A zippy tale, à la rogue journalism, that hopes to blow the lid off art poseurs and writing colonies, Diane Wald’s The Bayrose Files instead finds a genuine heart on Cape Cod. As anyone who’s ever been to Provincetown knows, there’s a certain slant of light, color, atmosphere. Wald’s novella captures this brilliantly, especially the sharp clarities of Ptown off season: “It was a gorgeous October Cape Cod day: brilliant and blustery and smelling of brine and pine and fallen leaves.” In a loosely veiled send up of the Fine Arts Work Center, Wald––a former fellow––finds the bona fides in the details: weather, seafood, dank bars, western sunsets at Herring Cove. But there’s something more. Episodic, witty, and then unexpectedly moving, it’s a story about a would-be writer who’s also strangely a thermopath. Yes, thermopath, a ‘she who senses when things get hot.’ Wald’s avatar Violet Maris knows things when she touches them. And The Bayrose Files captures touching moments: endings, beginnings, love, loss, shame––all the vicissitudes that beset any of us trying to be authentic. Read The Bayrose Files and smell the brine. 

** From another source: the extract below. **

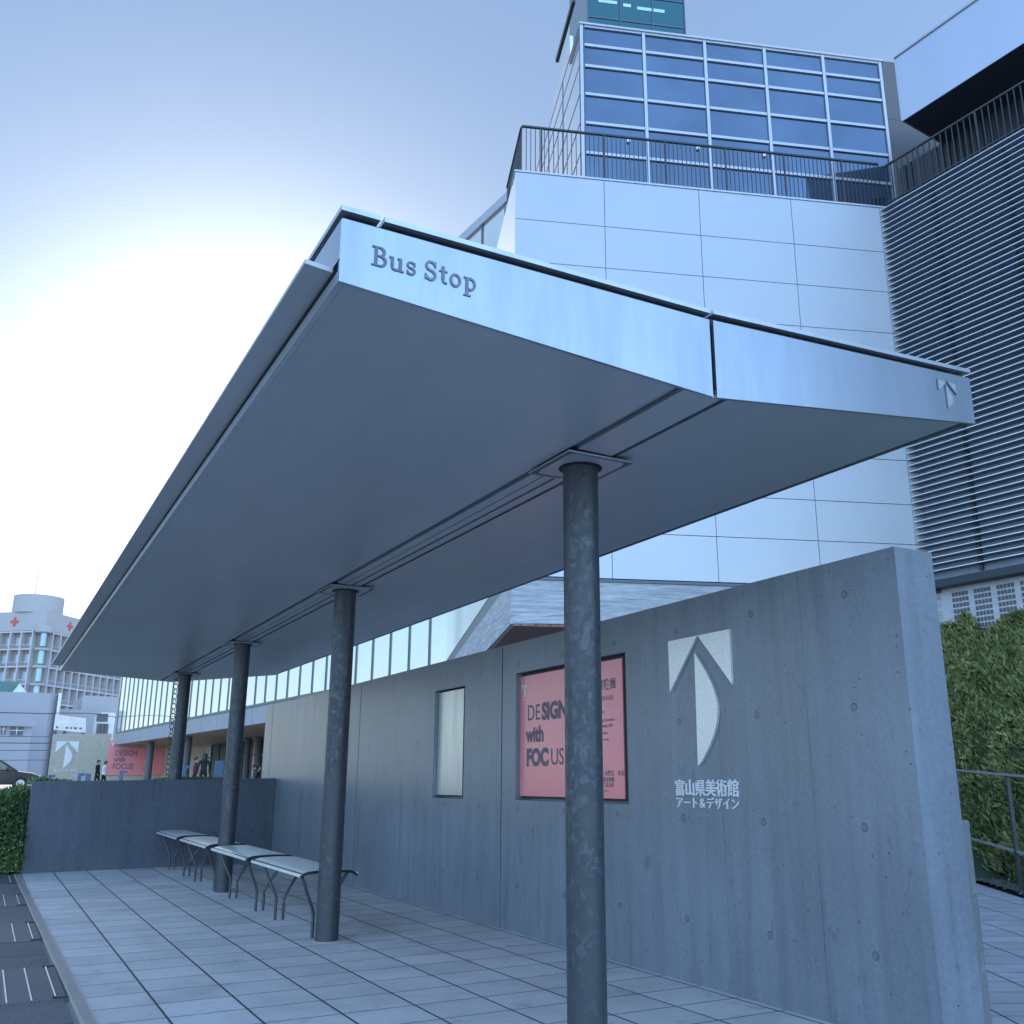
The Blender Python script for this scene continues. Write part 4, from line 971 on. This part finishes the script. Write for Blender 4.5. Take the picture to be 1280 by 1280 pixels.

––Matthew Cooperman, author of Wonder About The 

 

 

In spare and evocative prose, The Bayrose Files chronicles the coming-of-age of a misguided young journalist who goes under false pretenses to an artists’ residency in off-season 1980s Provincetown. Diane Wald draws a compelling portrait of a complicated young woman forced to grapple with the cost of her ambition and the inevitability of regret. I thoroughly enjoyed this refreshingly unsentimental novel.